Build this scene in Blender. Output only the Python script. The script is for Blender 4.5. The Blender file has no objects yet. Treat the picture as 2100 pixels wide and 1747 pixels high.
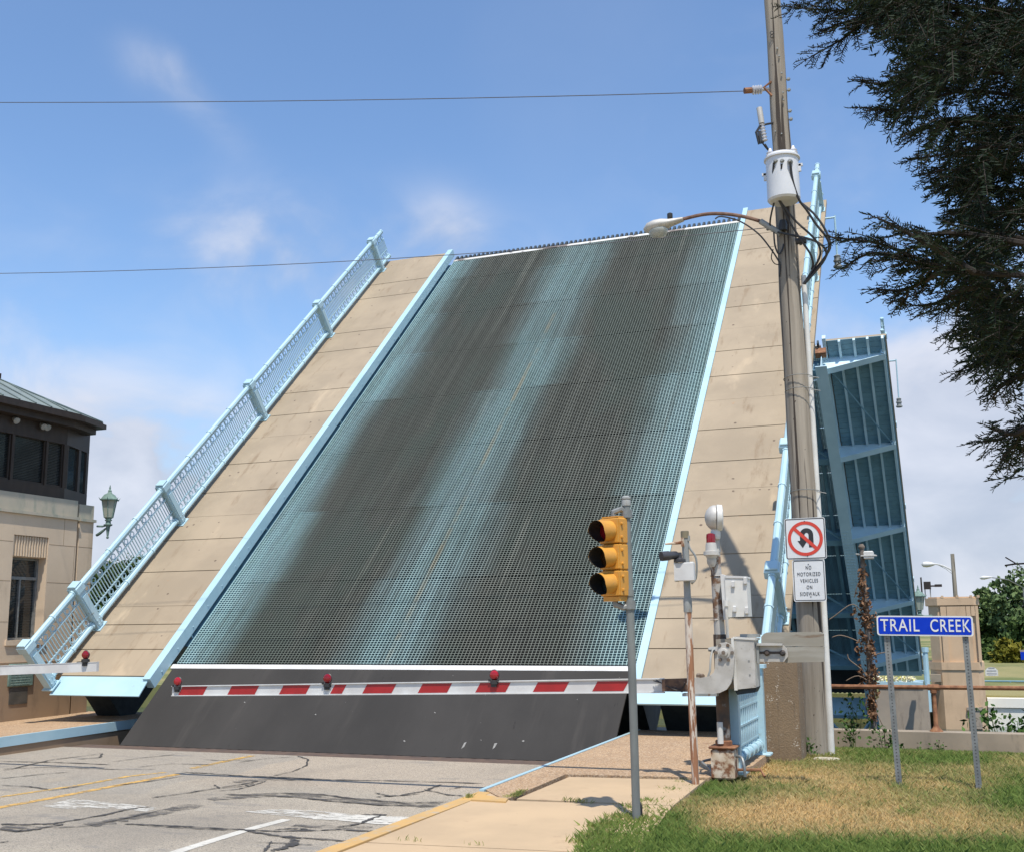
import bpy, math, random
import numpy as np
from mathutils import Vector, Matrix
rnd = random.Random(7)
S = bpy.context.scene
COL = S.collection
sin, cos, pi, R = math.sin, math.cos, math.pi, math.radians

# ------------------------------------------------------------------ camera
F_PX, CX, CY, CZ = 2263.646, 1050.0, 893.574, 1.85
PITCH, ROLL, HEAD, TH = R(9.76386514), R(-0.53273236), R(21.12389), R(42.97239)
def _basis():
    f = np.array([0, cos(PITCH), sin(PITCH)]); r = np.array([1.0, 0, 0]); u = np.cross(r, f)
    r2 = cos(ROLL)*r + sin(ROLL)*u; u2 = -sin(ROLL)*r + cos(ROLL)*u
    c, s = cos(HEAD), sin(HEAD)
    w = lambda v: np.array([c*v[0]-s*v[1], s*v[0]+c*v[1], v[2]])
    return w(r2), w(u2), w(f)
RR, UU, FF = _basis()
O = np.array([0, 0, CZ])
cam = bpy.data.cameras.new('camera'); co = bpy.data.objects.new('camera', cam); COL.objects.link(co)
cam.sensor_width = 36; cam.lens = F_PX/2100*36; cam.shift_y = (CY-873.5)/2100
cam.clip_start = 0.05; cam.clip_end = 5000
m = Matrix.Identity(4)
for i in range(3):
    m[i][0], m[i][1], m[i][2], m[i][3] = RR[i], UU[i], -FF[i], O[i]
co.matrix_world = m
S.camera = co

# survey helpers: a sight line of the photograph meets a known plane of the place
def ray(x, y): return FF + RR*((x-CX)/F_PX) - UU*((y-CY)/F_PX)
def onp(x, y, p0, n):
    r = ray(x, y); n = np.asarray(n, float); t = ((np.asarray(p0, float)-O)@n)/(r@n); return O + t*r
def atz(x, y, z): return onp(x, y, (0, 0, z), (0, 0, 1))
def atY(x, y, Y): return onp(x, y, (0, Y, 0), (0, 1, 0))
def atX(x, y, X): return onp(x, y, (X, 0, 0), (1, 0, 0))
def atd(x, y, d): return O + d*ray(x, y)
LAWN_P, LAWN_N = (0, 9, .03), (0, .006, 1)
def lawn(x, y): return onp(x, y, LAWN_P, LAWN_N)
def lawn_z(Y): return .03 - .006*(Y-9) - .095*np.maximum(0, Y-17.2)

# ------------------------------------------------------------------ sky and sun
SUN_AZ, SUN_EL = R(152), R(66)
w = bpy.data.worlds.new('World'); S.world = w; w.use_nodes = True
nt = w.node_tree; N = nt.nodes; L = nt.links
N.clear()
wout = N.new('ShaderNodeOutputWorld'); bg = N.new('ShaderNodeBackground')
sky = N.new('ShaderNodeTexSky'); sky.sky_type = 'NISHITA'; sky.sun_disc = False
sky.sun_elevation = SUN_EL; sky.sun_rotation = SUN_AZ; sky.air_density = 1.0; sky.dust_density = 0.6; sky.ozone_density = 2.2
SKY_STRENGTH = 0.13
bg.inputs['Strength'].default_value = SKY_STRENGTH
tc = N.new('ShaderNodeTexCoord')
nz = N.new('ShaderNodeTexNoise'); nz.inputs['Scale'].default_value = 8.0; nz.inputs['Detail'].default_value = 6; nz.inputs['Roughness'].default_value = .52
nz.inputs['Distortion'].default_value = .35
mp = N.new('ShaderNodeMapping'); mp.inputs['Scale'].default_value = (1, 1, 1.5)
L.new(tc.outputs['Generated'], mp.inputs['Vector']); L.new(mp.outputs['Vector'], nz.inputs['Vector'])
def wmath(op, a, b=None, c=None):
    n = N.new('ShaderNodeMath'); n.operation = op
    for i, v in enumerate((a, b, c)):
        if v is None: continue
        if isinstance(v, (int, float)): n.inputs[i].default_value = v
        else: L.new(v, n.inputs[i])
    return n.outputs[0]
def wmap(v, a, b, c, d):
    n = N.new('ShaderNodeMapRange'); n.interpolation_type = 'SMOOTHSTEP'
    L.new(v, n.inputs[0])
    for i, x in enumerate((a, b, c, d)): n.inputs[i+1].default_value = x
    return n.outputs[0]
def cloud_lobe(x, y, rad, gain, sx=1.0, rot=0.0):
    """soft mask round one direction of the sky, stretched by sx along a tilted axis"""
    d = ray(x, y); d = d/np.linalg.norm(d)
    e1 = np.cross(d, (0, 0, 1)); e1 /= np.linalg.norm(e1); e2 = np.cross(e1, d)
    a = cos(rot)*e1 + sin(rot)*e2; b = -sin(rot)*e1 + cos(rot)*e2
    acc = None
    for ax, k in ((a, 1/(rad*sx)), (b, 1/rad)):
        dp = N.new('ShaderNodeVectorMath'); dp.operation = 'DOT_PRODUCT'
        L.new(tc.outputs['Generated'], dp.inputs[0]); dp.inputs[1].default_value = tuple(ax*k)
        q = wmath('POWER', wmath('SUBTRACT', dp.outputs['Value'], float(d@ax)*k), 2)
        acc = q if acc is None else wmath('ADD', acc, q)
    g = wmath('POWER', 2.718, wmath('MULTIPLY', acc, -1))
    return wmath('MULTIPLY', g, gain)
lob = None
for args in ((330, 145, .022, .48, 1.7, -.45), (430, 225, .018, .26, 2.4, -.8), (600, 505, .045, .36, 2.6, -.1), (935, 500, .032, .50, 1.5, -1.0), (760, 550, .050, .42, 3.2, -.05),
             (1440, 160, .05, .16, 2.0, .3), (250, 1060, .075, 1.1, 1.7, .1), (130, 1030, .07, .6, 1.3, 0), (1985, 880, .055, 1.0, 1.2, .2), (2020, 1060, .10, 1.2, 1.5, 0), (1860, 1020, .06, .7, 1, 0),
             (-400, 1100, .22, .8, 1.6, 0), (2700, 1000, .3, .9, 1.6, 0)):
    g = cloud_lobe(*args); lob = g if lob is None else wmath('ADD', lob, g)
nn = wmap(nz.outputs['Fac'], .30, .70, 0.25, 1.15)
cl = wmap(wmath('MULTIPLY', lob, nn), .03, 1.0, 0.0, .88)
# high thin cirrus everywhere else, so the sky is not one even blue
nz2 = N.new('ShaderNodeTexNoise'); nz2.inputs['Scale'].default_value = 2.2; nz2.inputs['Detail'].default_value = 5
L.new(tc.outputs['Generated'], nz2.inputs['Vector'])
thin = wmap(nz2.outputs['Fac'], .50, .85, 0, .09)
cl = wmath('MAXIMUM', cl, thin)
sep = N.new('ShaderNodeSeparateXYZ'); L.new(tc.outputs['Generated'], sep.inputs[0])
veil = wmap(sep.outputs['Z'], .0, .30, .42, .0)
cl = wmath('MINIMUM', wmath('ADD', cl, veil), .93)
mix = N.new('ShaderNodeMix'); mix.data_type = 'RGBA'
tint = N.new('ShaderNodeMix'); tint.data_type = 'RGBA'; tint.blend_type = 'MULTIPLY'; tint.inputs[0].default_value = 1
L.new(sky.outputs[0], tint.inputs[6]); tint.inputs[7].default_value = (1.12, 1.25, 1.36, 1)
shade = wmap(nz.outputs['Fac'], .3, .72, .0, 1.0)
ccol = N.new('ShaderNodeMix'); ccol.data_type = 'RGBA'; L.new(shade, ccol.inputs[0])
ccol.inputs[6].default_value = (3.5, 3.9, 4.8, 1); ccol.inputs[7].default_value = (5.2, 5.4, 6.1, 1)
L.new(cl, mix.inputs[0]); L.new(tint.outputs[2], mix.inputs[6]); L.new(ccol.outputs[2], mix.inputs[7])
L.new(mix.outputs[2], bg.inputs['Color']); L.new(bg.outputs[0], wout.inputs['Surface'])
sd = bpy.data.lights.new('sun', 'SUN'); sd.energy = 4.6; sd.angle = R(.53); sd.color = (1, .94, .845)
so = bpy.data.objects.new('sun', sd); COL.objects.link(so)
SUNV = Vector((sin(SUN_AZ)*cos(SUN_EL), cos(SUN_AZ)*cos(SUN_EL), sin(SUN_EL)))
so.rotation_euler = SUNV.to_track_quat('Z', 'Y').to_euler()
S.view_settings.view_transform = 'Standard'; S.view_settings.look = 'None'
S.view_settings.exposure = 0.2; S.view_settings.gamma = 1
S.cycles.max_bounces = 6; S.cycles.transparent_max_bounces = 12

# ------------------------------------------------------------------ object helpers
BASE = {}
def link(o, parent=None, base=(0, 0, 0)):
    COL.objects.link(o)
    if parent is not None:
        pb = BASE[parent.name]; o.parent = parent; o.location = tuple(np.asarray(base, float)-pb)
    else: o.location = tuple(base)
    BASE[o.name] = np.asarray(base, float)
    return o
def tag(o, label=None, cat=None, group=None, kind=None):
    if label: o['label'] = label
    if cat: o['category'] = cat
    if group: o['group'] = group
    if kind: o['kind'] = kind
    return o
def thing(name, base, label, cat, group=None):
    e = bpy.data.objects.new(name, None); e.empty_display_size = .2
    link(e, None, base); return tag(e, label, cat, group)

def frame(o, ex, ey=None, ez=(0, 0, 1)):
    """local (x, y, z) -> world"""
    o = np.asarray(o, float); ex = np.asarray(ex, float); ex = ex/np.linalg.norm(ex); ez = np.asarray(ez, float); ez = ez/np.linalg.norm(ez)
    ey = np.cross(ez, ex) if ey is None else np.asarray(ey, float)
    return lambda p: o + p[0]*ex + p[1]*ey + p[2]*ez
def yawframe(o, deg):
    a = R(deg); return frame(o, (cos(a), sin(a), 0))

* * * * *

* What to produce:
Begin at the top of the material above and output each line exactly, stopping after the line that holds "S.camera = co". Leave out pictures.

* Answer in full:
Build this scene in Blender. Output only the Python script. The script is for Blender 4.5. The Blender file has no objects yet. Treat the picture as 2100 pixels wide and 1747 pixels high.
import bpy, math, random
import numpy as np
from mathutils import Vector, Matrix
rnd = random.Random(7)
S = bpy.context.scene
COL = S.collection
sin, cos, pi, R = math.sin, math.cos, math.pi, math.radians

# ------------------------------------------------------------------ camera
F_PX, CX, CY, CZ = 2263.646, 1050.0, 893.574, 1.85
PITCH, ROLL, HEAD, TH = R(9.76386514), R(-0.53273236), R(21.12389), R(42.97239)
def _basis():
    f = np.array([0, cos(PITCH), sin(PITCH)]); r = np.array([1.0, 0, 0]); u = np.cross(r, f)
    r2 = cos(ROLL)*r + sin(ROLL)*u; u2 = -sin(ROLL)*r + cos(ROLL)*u
    c, s = cos(HEAD), sin(HEAD)
    w = lambda v: np.array([c*v[0]-s*v[1], s*v[0]+c*v[1], v[2]])
    return w(r2), w(u2), w(f)
RR, UU, FF = _basis()
O = np.array([0, 0, CZ])
cam = bpy.data.cameras.new('camera'); co = bpy.data.objects.new('camera', cam); COL.objects.link(co)
cam.sensor_width = 36; cam.lens = F_PX/2100*36; cam.shift_y = (CY-873.5)/2100
cam.clip_start = 0.05; cam.clip_end = 5000
m = Matrix.Identity(4)
for i in range(3):
    m[i][0], m[i][1], m[i][2], m[i][3] = RR[i], UU[i], -FF[i], O[i]
co.matrix_world = m
S.camera = co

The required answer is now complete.